Credentials from Password Stores: Securityd Memory

An adversary may obtain root access (allowing them to read securityd’s memory), then they can scan through memory to find the correct sequence of keys in relatively few tries to decrypt the user’s logon keychain. This provides the adversary with all the plaintext passwords for users, WiFi, mail, browsers, certificates, secure notes, etc.[1][2]

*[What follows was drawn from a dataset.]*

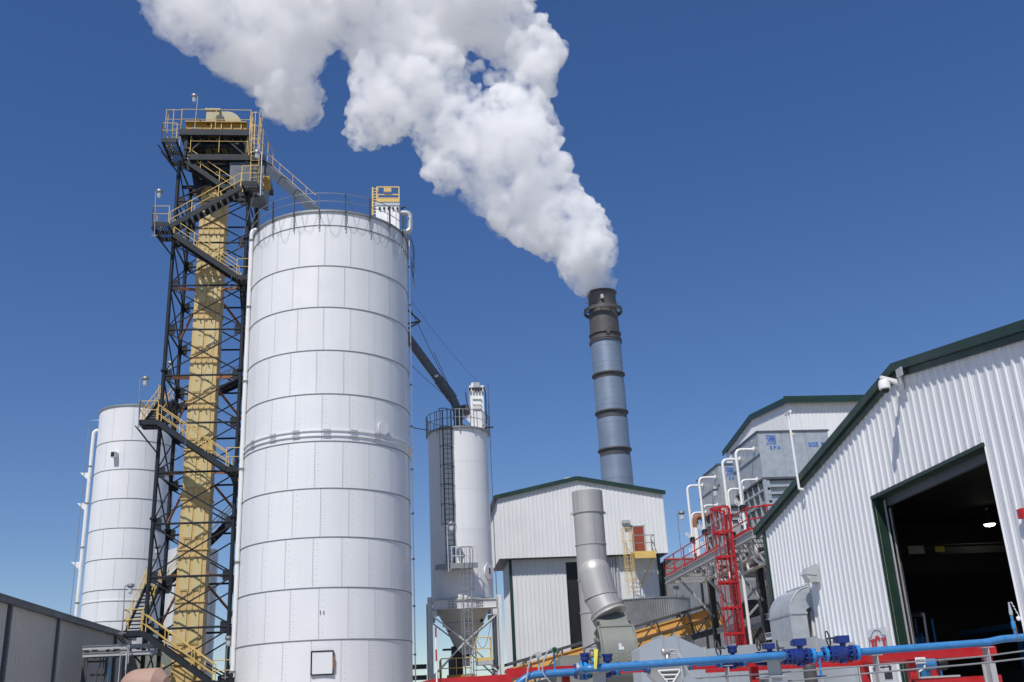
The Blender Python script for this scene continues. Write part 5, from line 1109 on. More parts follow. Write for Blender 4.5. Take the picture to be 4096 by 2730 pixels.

In OS X prior to El Capitan, users with root access can read plaintext keychain passwords of logged-in users because Apple’s keychain implementation allows these credentials to be cached so that users are not repeatedly prompted for passwords.[1][3] Apple’s securityd utility takes the user’s logon password, encrypts it with PBKDF2, and stores this master key in memory. Apple also uses a set of keys and algorithms to encrypt the user’s password, but once the master key is found, an adversary need only iterate over the other values to unlock the final password.[1]

ID: T1555.002
Sub-technique of:  T1555
Platforms: Linux, macOS
Permissions Required: root
Version: 1.1
Created: 12 February 2020
Last Modified: 08 March 2022

Procedure Examples

ID Name Description
S0276 Keydnap

Keydnap uses the keychaindump project to read securityd memory.[4]

Mitigations

This type of attack technique cannot be easily mitigated with preventive controls since it is based on the abuse of system features.

Detection

ID Data Source Data Component Detects
DS0017 Command Command Execution

Monitor executed commands and arguments that may obtain root access (allowing them to read securityd’s memory), then they can scan through memory to find the correct sequence of keys in relatively few tries to decrypt the user’s logon keychain.

DS0009 Process Process Access

Monitor for processes being accessed that may obtain root access (allowing them to read securityd’s memory), then they can scan through memory to find the correct sequence of keys in relatively few tries to decrypt the user’s logon keychain.